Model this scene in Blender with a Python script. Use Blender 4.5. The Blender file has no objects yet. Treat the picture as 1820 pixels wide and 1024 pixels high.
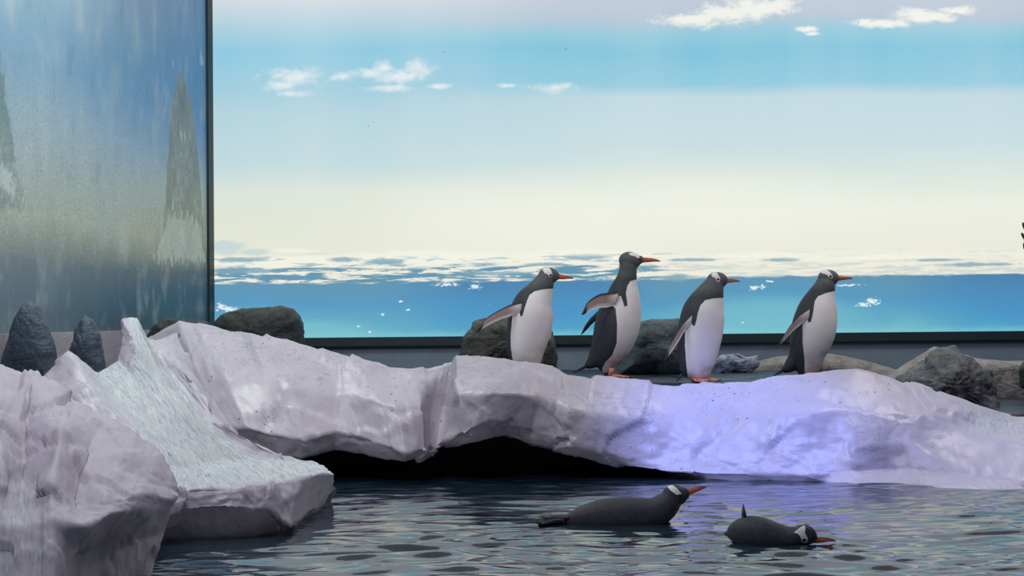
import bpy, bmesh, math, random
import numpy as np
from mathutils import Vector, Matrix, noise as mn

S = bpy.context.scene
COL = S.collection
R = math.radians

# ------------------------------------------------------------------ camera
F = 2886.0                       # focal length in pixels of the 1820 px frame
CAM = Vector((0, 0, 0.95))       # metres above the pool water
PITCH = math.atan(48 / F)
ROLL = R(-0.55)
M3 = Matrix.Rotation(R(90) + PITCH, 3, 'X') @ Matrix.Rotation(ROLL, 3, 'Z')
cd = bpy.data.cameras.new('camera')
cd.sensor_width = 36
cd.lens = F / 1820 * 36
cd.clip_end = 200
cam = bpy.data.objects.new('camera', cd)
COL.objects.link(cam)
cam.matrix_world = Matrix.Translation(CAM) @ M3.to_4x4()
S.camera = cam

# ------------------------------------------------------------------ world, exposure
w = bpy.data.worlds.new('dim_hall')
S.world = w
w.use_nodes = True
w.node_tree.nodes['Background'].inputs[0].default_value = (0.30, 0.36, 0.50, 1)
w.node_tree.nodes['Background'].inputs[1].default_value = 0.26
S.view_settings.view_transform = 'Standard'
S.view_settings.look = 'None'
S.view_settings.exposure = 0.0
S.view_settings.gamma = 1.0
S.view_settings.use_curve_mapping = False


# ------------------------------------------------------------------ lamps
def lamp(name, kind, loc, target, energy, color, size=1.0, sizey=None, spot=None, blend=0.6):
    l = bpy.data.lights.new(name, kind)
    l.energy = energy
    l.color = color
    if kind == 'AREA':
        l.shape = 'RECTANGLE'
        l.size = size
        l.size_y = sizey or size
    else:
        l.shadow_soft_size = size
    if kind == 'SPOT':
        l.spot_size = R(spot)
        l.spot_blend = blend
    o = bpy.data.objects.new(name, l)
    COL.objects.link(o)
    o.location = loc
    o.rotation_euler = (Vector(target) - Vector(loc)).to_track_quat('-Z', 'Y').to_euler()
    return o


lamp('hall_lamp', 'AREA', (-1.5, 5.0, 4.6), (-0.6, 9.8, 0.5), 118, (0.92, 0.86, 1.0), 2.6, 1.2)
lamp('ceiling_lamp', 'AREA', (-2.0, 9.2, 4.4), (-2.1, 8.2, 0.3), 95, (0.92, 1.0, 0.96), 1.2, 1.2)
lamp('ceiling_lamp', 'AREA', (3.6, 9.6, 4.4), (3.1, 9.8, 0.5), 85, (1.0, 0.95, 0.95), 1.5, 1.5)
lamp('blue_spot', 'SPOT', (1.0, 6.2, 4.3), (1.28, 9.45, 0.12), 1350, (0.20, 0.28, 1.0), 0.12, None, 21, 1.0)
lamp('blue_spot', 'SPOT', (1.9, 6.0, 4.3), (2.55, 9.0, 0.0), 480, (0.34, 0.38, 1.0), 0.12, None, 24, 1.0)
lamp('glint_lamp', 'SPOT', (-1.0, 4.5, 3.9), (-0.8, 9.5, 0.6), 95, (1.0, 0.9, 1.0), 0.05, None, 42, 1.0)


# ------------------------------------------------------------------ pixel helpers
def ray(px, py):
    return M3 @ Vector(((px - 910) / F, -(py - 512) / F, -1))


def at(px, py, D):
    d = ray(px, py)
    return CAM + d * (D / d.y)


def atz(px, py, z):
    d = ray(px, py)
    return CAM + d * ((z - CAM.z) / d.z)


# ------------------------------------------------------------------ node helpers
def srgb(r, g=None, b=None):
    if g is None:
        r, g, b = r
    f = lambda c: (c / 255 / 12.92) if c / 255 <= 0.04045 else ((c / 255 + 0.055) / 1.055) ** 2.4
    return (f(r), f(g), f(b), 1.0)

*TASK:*
Restate each line from the start of the listing through the line bearing "S.view_settings.use_curve_mapping = False" word for word. Drop the pictures.

*SOLUTION FOR THIS EXERCISE:*
Model this scene in Blender with a Python script. Use Blender 4.5. The Blender file has no objects yet. Treat the picture as 1820 pixels wide and 1024 pixels high.
import bpy, bmesh, math, random
import numpy as np
from mathutils import Vector, Matrix, noise as mn

S = bpy.context.scene
COL = S.collection
R = math.radians

# ------------------------------------------------------------------ camera
F = 2886.0                       # focal length in pixels of the 1820 px frame
CAM = Vector((0, 0, 0.95))       # metres above the pool water
PITCH = math.atan(48 / F)
ROLL = R(-0.55)
M3 = Matrix.Rotation(R(90) + PITCH, 3, 'X') @ Matrix.Rotation(ROLL, 3, 'Z')
cd = bpy.data.cameras.new('camera')
cd.sensor_width = 36
cd.lens = F / 1820 * 36
cd.clip_end = 200
cam = bpy.data.objects.new('camera', cd)
COL.objects.link(cam)
cam.matrix_world = Matrix.Translation(CAM) @ M3.to_4x4()
S.camera = cam

# ------------------------------------------------------------------ world, exposure
w = bpy.data.worlds.new('dim_hall')
S.world = w
w.use_nodes = True
w.node_tree.nodes['Background'].inputs[0].default_value = (0.30, 0.36, 0.50, 1)
w.node_tree.nodes['Background'].inputs[1].default_value = 0.26
S.view_settings.view_transform = 'Standard'
S.view_settings.look = 'None'
S.view_settings.exposure = 0.0
S.view_settings.gamma = 1.0
S.view_settings.use_curve_mapping = False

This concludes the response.